Beginning with a base offense level 8 as recommended in the PSR, the district court increased it by 16 levels, finding that Echavarria had committed a prior aggravated felony for theft. The court then decreased the offense level by three for acceptance of responsibility, and found that 21 was the correct offense level. The court further found a criminal history category of III based on a four point total, which placed Echavarria in a 46-57 month range. The court sentenced him to a term of incarceration of 46 months, 3 years supervised release, and assessed a $100 fine. Although the original judgment and conviction stated a conviction for a single count in violation of 8 U.S.C. § 1326(a) and (b)(2), we permitted the parties to file an amended Judgment and Conviction, which does not reference 8 U.S.C. § 1326(b)(2). See United States v. Rivera-Sanchez, 222 F.3d 1057, 1062 (9th Cir. 2000) ( Judgment and Conviction should only reflect a violation of 8 U.S.C. § 1326(a)).

II. PRIOR AGGRAVATED FELONY

A. Waiver

Echavarria argues for the first time on appeal that the sentence imposed for his Nevada state theft offense cannot constitute an aggravated felony for purposes of enhancing his present sentence under 8 U.S.C. § 1326(b)(2), because that sentence was suspended. Generally, we do not consider issues raised for the first time on appeal. Bolker v. Comm'r, 760 F.2d 1039, 1042 (9th Cir. 1985). There are, however, four exceptions to this rule, where: (1) there are exceptional circumstances why the issue was not raised in the

Page 1268

trial court; (2) new issues have become relevant while the appeal was pending because of change in the law; (3) the issue presented is purely one of law and the opposing party will suffer no prejudice as a result of the failure to raise the issue in the trial court; or (4) plain error has occurred and injustice might otherwise result. United States v. Robertson, 52 F.3d 789, 791 (9th Cir. 1994).

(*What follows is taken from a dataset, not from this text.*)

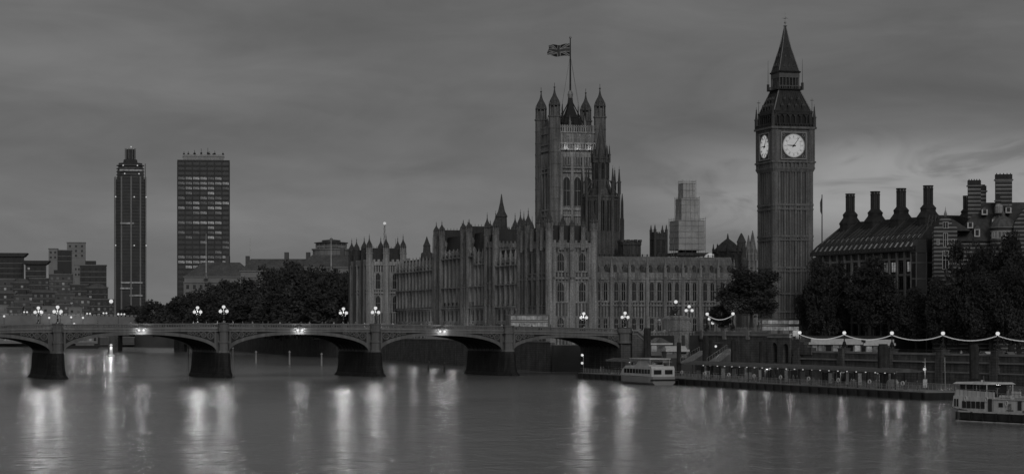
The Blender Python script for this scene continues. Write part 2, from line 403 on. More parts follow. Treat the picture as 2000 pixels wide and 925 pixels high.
# deck
b = MB(); b.m = 0
xs = [4 - i * 3.1 for i in range(63)]
vs = []; fs = []
for x in xs:
    z = ztop(x) - 1.2
    vs += [(x, .35, z), (x, WD - .35, z), (x, WD - .35, z - .9), (x, .35, z - .9)]
for i in range(len(xs) - 1):
    o = i * 4
    for k in range(4): fs.append((o + k, o + (k + 1) % 4, o + 4 + (k + 1) % 4, o + 4 + k))
b.add(vs, fs); b.build('deck', ASPH, br)
def strip(b, y0, y1, dz0, dz1, x0=3, x1=-186, st=3.0, m=None):
    n = int(abs(x1 - x0) / st); X = [x0 + (x1 - x0) * i / n for i in range(n + 1)]
    v = []; f = []
    for x in X:
        z = ztop(x); v += [(x, y0, z + dz0), (x, y0, z + dz1), (x, y1, z + dz1), (x, y1, z + dz0)]
    for i in range(n):
        o = i * 4
        for k in range(4): f.append((o + k, o + (k + 1) % 4, o + 4 + (k + 1) % 4, o + 4 + k))
    f += [(0, 1, 2, 3), tuple(n * 4 + k for k in (3, 2, 1, 0))]
    b.add(v, f, m)
for yy, sgn in ((0, 1), (WD, -1)):
    b = MB()
    def Y(a, c): return (yy + sgn * a, yy + sgn * c) if sgn > 0 else (yy - c, yy - a)
    strip(b, *Y(-.05, .35), -.16, 0, m=1)                 # hand rail
    strip(b, *Y(.05, .25), -1.05, -.78)                   # foot of the balustrade
    strip(b, *Y(-.30, .34), -1.32, -1.06, m=1)            # cornice
    strip(b, *Y(-.10, .34), -1.75, -1.325)                # fascia
    strip(b, *Y(-.22, .34), -1.95, -1.76, m=1)            # lower moulding
    x = 2.6
    while x > -185:
        z = ztop(x); b.box(x - .14, x + .14, *Y(.08, .22), z - .79, z - .155); b.box(x - .45, x + .13, *Y(.10, .20), z - .36, z - .158); x -= .62
    b.build('parapet', [BRG, mat('bridge_pale_moulding', .25, .15, .3, .6, streak=.15) if yy == 0 else BRG], br)
def spring(i): return 6.4
def arch_z(u, xa, xb, zc, zs):
    t_ = (2 * (u - xa) / (xb - xa) - 1); return zs + (zc - zs) * sqrt(max(0, 1 - abs(t_) ** 2.15))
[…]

Conceding that he failed to raise this issue before the district court, Echavarria argues that the third exception applies because the district court erred in interpreting the words used in the sentencing guidelines and statutes. We agree that this exception applies. Because "[a] district court's construction and interpretation of the Sentencing Guidelines are legal determinations," United States v. MacDonald, 992 F.2d 967, 970 (9th Cir. 1993), we will review Echavarria's claim of sentencing error, notwithstanding his earlier failure to raise it.

B. Aggravated Felony

Echavarria claims that because the 1996 amendments to the United States Code ("U.S.C."), codified at Omnibus Consolidated Appropriations Act of 1997, Pub.L. 104-208, Div. C, § 321(a), 110 Stat. 3009-628, 1996 HR 3610 (September 30, 1996), omitted language referring to suspension of imprisonment, in 8 U.S.C. § 1101(a)(43), the Sentencing Guidelines' exclusive reference to 1101(a)(43) for the definition of "aggravated felony" now means that the government must prove that the defendant actually served a sentence of imprisonment of at least one year. See Note 1 of the Application notes to U.S.S.G. § 2L1.2. He finds further support for his argument in the fact that the Application Notes to the U.S.S.G. under § 2L1.2 were amended after the 1996 Amendments to the Immigration Code, see Guideline Manual, Appendix C, Amendment 562, yet Note 1 of the Application Notes to U.S.S.G. § 2L1.2 refers only to 8 U.S.C. § 1101(a)(43). Thus, Echavarria contends that when determining whether a defendant committed an aggravated felony as defined under U.S.S.G. § 2L1.2, a suspended sentence should not be considered part of the required term of imprisonment. We disagree.